Diplomatic Adviser to the President of the United Arab Emirates Anwar Gargash delivered a sweeping indictment of the Gulf region's collective security on Monday, declaring the Gulf Cooperation Council's response to Iran's attacks as "the weakest in history."
He said that all the containment policies of the Gulf countries toward Iran had "failed miserably" and that the region now faced "a profound crisis of confidence that will extend for decades."
Gargash also said that Iran's assault was "premeditated and planned, not a decision made in 24 or 48 hours."
Gargash was direct in his criticism of Gulf partners.
"The GCC's stance was the weakest historically, considering the nature of the attack and the threat it posed to everyone. When I speak about the GCC, I'm not talking about the secretary general or the secretariat, I'm talking about the member states," he said.
He said that he expected such a weak stance from the Arab League but "not from the GCC," and that it caught him by surprise.
Gargash rejected any framing of Iran's attacks as reactive.
"This folly, this ferocity, this indiscriminate attack is clearly premeditated. This was a premeditated plan, not a decision made in 24 or 48 hours. Iran's attack on its Arab neighbors is a planned attack, part of a confrontation scenario devised by Iranian planners, who built the necessary fortifications and armed themselves accordingly," he said.

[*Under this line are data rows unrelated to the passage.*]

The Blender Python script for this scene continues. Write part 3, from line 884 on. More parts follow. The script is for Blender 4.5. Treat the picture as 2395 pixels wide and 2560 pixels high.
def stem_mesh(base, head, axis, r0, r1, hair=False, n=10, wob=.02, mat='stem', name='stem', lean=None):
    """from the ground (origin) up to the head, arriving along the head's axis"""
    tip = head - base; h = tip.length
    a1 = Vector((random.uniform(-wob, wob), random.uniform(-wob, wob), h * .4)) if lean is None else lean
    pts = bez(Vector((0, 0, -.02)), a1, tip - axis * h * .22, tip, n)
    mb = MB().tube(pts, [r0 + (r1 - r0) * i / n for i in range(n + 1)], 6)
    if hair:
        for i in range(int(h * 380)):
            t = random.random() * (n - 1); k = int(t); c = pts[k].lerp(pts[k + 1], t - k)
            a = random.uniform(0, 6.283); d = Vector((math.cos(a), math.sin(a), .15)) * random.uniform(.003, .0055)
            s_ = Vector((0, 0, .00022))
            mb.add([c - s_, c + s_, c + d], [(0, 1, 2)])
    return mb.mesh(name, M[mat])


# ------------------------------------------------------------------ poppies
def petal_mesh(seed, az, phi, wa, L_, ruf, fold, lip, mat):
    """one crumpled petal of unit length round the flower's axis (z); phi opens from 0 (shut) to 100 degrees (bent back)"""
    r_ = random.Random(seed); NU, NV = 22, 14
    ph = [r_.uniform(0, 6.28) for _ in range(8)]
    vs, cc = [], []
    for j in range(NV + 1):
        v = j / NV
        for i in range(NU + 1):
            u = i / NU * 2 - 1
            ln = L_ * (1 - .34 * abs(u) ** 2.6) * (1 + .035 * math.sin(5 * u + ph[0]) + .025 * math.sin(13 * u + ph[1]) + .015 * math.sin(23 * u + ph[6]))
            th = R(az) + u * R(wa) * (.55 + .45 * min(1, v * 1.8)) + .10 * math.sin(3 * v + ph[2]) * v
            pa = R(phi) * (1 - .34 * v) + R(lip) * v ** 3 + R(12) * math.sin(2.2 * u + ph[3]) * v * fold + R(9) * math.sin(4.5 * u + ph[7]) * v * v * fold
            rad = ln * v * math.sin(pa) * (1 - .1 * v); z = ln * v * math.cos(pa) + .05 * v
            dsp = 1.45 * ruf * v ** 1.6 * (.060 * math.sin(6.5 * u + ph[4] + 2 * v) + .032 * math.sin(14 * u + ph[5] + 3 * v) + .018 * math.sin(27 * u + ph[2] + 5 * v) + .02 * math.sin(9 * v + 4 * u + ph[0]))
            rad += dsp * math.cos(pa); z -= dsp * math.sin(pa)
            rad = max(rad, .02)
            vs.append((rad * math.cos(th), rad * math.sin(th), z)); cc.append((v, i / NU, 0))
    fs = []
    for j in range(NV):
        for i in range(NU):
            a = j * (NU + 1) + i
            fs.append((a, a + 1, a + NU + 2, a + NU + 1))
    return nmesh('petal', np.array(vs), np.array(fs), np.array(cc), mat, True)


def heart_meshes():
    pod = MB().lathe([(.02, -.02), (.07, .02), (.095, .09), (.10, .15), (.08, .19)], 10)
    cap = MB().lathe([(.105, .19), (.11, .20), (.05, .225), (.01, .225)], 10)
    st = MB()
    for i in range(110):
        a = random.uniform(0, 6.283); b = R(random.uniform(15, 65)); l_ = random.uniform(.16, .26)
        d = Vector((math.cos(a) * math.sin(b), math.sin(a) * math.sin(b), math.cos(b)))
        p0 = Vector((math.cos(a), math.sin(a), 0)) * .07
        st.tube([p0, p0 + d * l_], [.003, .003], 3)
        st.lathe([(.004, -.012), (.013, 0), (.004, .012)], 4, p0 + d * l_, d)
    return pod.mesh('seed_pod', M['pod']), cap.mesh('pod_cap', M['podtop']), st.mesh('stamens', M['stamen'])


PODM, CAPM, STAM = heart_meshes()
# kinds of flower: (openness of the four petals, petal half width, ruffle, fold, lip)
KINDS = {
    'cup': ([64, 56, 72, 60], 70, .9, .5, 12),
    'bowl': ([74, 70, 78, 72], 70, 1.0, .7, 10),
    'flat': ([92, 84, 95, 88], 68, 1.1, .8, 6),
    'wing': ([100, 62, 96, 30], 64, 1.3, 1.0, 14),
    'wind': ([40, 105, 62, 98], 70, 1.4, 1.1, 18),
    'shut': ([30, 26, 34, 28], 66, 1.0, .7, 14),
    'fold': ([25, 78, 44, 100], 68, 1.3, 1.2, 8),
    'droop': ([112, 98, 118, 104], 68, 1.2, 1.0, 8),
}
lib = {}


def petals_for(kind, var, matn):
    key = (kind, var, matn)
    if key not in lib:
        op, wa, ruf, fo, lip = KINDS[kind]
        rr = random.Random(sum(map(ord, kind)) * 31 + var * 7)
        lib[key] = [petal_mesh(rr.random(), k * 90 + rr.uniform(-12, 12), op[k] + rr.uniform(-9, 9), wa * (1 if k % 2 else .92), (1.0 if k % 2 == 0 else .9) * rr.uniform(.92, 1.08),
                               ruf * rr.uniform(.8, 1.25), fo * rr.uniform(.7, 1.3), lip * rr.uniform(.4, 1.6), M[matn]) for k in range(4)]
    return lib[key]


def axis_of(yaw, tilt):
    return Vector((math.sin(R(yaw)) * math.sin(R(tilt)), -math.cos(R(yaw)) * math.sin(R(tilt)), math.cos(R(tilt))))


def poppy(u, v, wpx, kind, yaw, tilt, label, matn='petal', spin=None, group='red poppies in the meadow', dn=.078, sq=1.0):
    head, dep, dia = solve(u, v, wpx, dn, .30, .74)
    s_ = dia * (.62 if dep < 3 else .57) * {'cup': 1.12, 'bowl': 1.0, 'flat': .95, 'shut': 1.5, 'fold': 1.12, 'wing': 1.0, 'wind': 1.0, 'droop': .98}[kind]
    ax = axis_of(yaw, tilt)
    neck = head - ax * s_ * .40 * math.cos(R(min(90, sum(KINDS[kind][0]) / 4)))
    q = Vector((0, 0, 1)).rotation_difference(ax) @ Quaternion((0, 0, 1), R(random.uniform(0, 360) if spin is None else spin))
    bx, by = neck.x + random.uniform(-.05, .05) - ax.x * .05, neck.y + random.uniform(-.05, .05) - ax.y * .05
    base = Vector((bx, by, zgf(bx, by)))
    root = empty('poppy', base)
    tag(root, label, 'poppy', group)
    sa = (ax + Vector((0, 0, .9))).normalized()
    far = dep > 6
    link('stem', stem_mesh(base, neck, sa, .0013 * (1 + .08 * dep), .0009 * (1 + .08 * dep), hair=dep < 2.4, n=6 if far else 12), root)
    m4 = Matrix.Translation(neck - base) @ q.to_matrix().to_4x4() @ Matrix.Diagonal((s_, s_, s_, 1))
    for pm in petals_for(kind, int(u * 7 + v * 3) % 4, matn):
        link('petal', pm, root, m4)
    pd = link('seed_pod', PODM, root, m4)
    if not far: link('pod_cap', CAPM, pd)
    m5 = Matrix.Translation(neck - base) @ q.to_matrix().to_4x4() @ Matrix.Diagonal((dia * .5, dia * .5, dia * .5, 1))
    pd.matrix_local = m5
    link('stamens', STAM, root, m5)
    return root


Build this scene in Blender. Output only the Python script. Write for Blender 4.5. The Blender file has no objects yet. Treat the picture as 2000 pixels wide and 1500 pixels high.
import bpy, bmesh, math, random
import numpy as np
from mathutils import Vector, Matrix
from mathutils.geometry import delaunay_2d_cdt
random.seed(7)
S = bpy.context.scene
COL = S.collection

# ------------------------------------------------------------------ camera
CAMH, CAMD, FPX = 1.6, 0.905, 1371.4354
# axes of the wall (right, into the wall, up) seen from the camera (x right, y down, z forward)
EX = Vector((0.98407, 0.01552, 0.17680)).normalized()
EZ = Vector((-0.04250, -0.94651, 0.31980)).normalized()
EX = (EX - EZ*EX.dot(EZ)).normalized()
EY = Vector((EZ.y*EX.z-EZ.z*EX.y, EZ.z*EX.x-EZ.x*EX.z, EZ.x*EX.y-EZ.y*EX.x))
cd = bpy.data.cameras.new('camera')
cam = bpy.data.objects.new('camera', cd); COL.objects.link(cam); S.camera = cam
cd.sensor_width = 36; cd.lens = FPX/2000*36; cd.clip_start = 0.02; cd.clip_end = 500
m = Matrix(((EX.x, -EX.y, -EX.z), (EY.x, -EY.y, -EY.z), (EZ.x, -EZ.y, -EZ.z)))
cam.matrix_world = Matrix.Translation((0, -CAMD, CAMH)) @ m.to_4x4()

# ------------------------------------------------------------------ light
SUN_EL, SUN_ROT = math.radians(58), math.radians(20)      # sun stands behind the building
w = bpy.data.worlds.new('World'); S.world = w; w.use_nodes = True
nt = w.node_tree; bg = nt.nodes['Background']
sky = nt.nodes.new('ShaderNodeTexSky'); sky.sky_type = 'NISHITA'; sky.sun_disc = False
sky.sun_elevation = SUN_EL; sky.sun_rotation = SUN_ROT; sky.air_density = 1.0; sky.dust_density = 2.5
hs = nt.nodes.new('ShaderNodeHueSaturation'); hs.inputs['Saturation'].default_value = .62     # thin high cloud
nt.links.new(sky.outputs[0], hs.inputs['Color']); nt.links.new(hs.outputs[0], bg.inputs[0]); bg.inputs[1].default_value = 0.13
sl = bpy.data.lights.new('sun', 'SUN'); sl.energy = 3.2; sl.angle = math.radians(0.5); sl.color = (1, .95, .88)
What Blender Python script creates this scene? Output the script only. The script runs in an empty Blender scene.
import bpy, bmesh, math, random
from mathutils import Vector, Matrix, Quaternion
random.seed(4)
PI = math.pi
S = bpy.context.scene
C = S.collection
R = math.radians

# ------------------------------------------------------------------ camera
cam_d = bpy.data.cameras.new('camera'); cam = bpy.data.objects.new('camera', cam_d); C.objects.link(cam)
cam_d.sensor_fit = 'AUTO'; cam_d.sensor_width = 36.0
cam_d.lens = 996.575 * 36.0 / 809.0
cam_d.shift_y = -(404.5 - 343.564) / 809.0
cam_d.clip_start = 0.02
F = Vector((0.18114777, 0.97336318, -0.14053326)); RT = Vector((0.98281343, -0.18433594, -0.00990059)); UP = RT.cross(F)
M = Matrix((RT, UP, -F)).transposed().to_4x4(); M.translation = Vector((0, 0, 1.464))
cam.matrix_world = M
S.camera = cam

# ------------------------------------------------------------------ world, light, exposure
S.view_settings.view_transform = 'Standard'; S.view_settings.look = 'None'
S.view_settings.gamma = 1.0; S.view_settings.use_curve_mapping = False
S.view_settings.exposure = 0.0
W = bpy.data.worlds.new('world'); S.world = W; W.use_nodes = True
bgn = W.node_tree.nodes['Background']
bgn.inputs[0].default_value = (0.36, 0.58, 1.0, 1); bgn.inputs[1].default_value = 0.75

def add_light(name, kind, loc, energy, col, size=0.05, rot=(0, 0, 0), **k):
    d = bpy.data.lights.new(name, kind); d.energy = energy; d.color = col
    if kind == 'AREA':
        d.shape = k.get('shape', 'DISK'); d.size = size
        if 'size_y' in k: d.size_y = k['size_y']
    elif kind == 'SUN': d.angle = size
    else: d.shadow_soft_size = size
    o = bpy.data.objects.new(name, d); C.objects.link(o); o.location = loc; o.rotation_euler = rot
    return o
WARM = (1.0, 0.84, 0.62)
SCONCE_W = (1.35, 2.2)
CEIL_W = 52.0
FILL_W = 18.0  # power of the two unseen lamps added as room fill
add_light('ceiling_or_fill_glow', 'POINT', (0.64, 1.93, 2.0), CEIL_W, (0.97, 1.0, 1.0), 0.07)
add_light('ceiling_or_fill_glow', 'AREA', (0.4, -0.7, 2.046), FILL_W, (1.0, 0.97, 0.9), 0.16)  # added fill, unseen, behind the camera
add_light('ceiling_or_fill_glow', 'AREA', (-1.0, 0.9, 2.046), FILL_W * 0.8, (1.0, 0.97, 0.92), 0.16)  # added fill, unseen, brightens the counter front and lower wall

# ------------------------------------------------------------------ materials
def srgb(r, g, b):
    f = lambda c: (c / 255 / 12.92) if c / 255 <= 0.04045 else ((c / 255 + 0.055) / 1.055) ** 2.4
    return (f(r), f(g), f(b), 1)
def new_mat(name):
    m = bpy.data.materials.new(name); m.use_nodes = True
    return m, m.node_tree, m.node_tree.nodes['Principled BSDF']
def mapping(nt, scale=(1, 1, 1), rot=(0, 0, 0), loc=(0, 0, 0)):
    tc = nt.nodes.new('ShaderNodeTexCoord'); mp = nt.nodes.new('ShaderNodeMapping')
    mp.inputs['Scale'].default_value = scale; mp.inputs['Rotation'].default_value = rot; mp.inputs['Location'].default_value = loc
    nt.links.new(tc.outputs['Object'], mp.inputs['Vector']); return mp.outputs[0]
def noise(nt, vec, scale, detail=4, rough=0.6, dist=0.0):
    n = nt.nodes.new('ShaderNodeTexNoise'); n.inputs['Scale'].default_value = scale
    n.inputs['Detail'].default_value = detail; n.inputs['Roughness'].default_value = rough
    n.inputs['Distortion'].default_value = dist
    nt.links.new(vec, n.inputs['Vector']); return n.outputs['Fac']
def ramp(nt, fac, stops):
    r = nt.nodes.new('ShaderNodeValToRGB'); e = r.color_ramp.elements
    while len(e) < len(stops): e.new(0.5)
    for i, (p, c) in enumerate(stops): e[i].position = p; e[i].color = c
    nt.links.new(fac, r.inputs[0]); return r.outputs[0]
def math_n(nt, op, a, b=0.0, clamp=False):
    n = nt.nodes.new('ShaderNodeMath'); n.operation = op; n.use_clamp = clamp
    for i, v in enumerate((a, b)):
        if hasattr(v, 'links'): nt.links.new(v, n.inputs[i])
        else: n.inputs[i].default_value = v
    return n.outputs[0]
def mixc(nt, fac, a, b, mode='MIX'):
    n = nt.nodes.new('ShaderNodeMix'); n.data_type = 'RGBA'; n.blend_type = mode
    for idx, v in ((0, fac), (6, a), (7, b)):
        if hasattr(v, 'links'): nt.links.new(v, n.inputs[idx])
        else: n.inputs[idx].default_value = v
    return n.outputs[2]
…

He noted that agreements had been in place that U.S. military bases in the region would not be used to launch strikes on Iran and that Tehran had deliberately chosen confrontation despite those assurances.
Gargash said the war had definitively exposed the failure of the Gulf's diplomatic strategy toward Iran.
"Every Gulf state has pursued a policy of containing Iran, and all of those containment policies have failed. Whether this containment took the form of mediation, participation in shared energy fields, strategic agreements, or, as in the case of the UAE, through trade relations. They have failed miserably. And today we are facing an important reassessment," he said.
Gargash said the damage to Iran-Gulf trust was structural and generational.
"We are facing a profound crisis of confidence today, one that I believe will extend for decades to come. Trust, in my view, requires a great deal of work and will take many years. Until that happens, don't be deceived by the statements you hear, statements that may contain a degree of courtesy," he said.
He dismissed the Iranian Foreign Minister Abbas Araghchi's characterization of Gulf states as "dear neighbors" as unacceptable.
"It's simply unacceptable to hear the Iranian foreign minister say, 'We are dear neighbours.' This issue cannot be addressed with a series of statements as if nothing has happened."
"Imagine if Iran had nuclear military capabilities in this war. Iran is acting like a superpower even without nuclear weapons," he warned.
Gargash said the war had reinforced rather than diminished U.S. strategic relevance in the Gulf.
"The American role in the region has become more important, not less. It isn't just about military facilities; it is a defense system, political support, and economic and financial engagement," he said.
On the UAE's recovery, he said certain sectors, including tourism, had "suffered a significant blow" but that the UAE's fundamentals, a diversified economy, robust institutions, and strong leadership, remained sound.
"I know that in the UAE, the decision has been made to invest heavily in infrastructure to mitigate the risks we saw during this war," he concluded.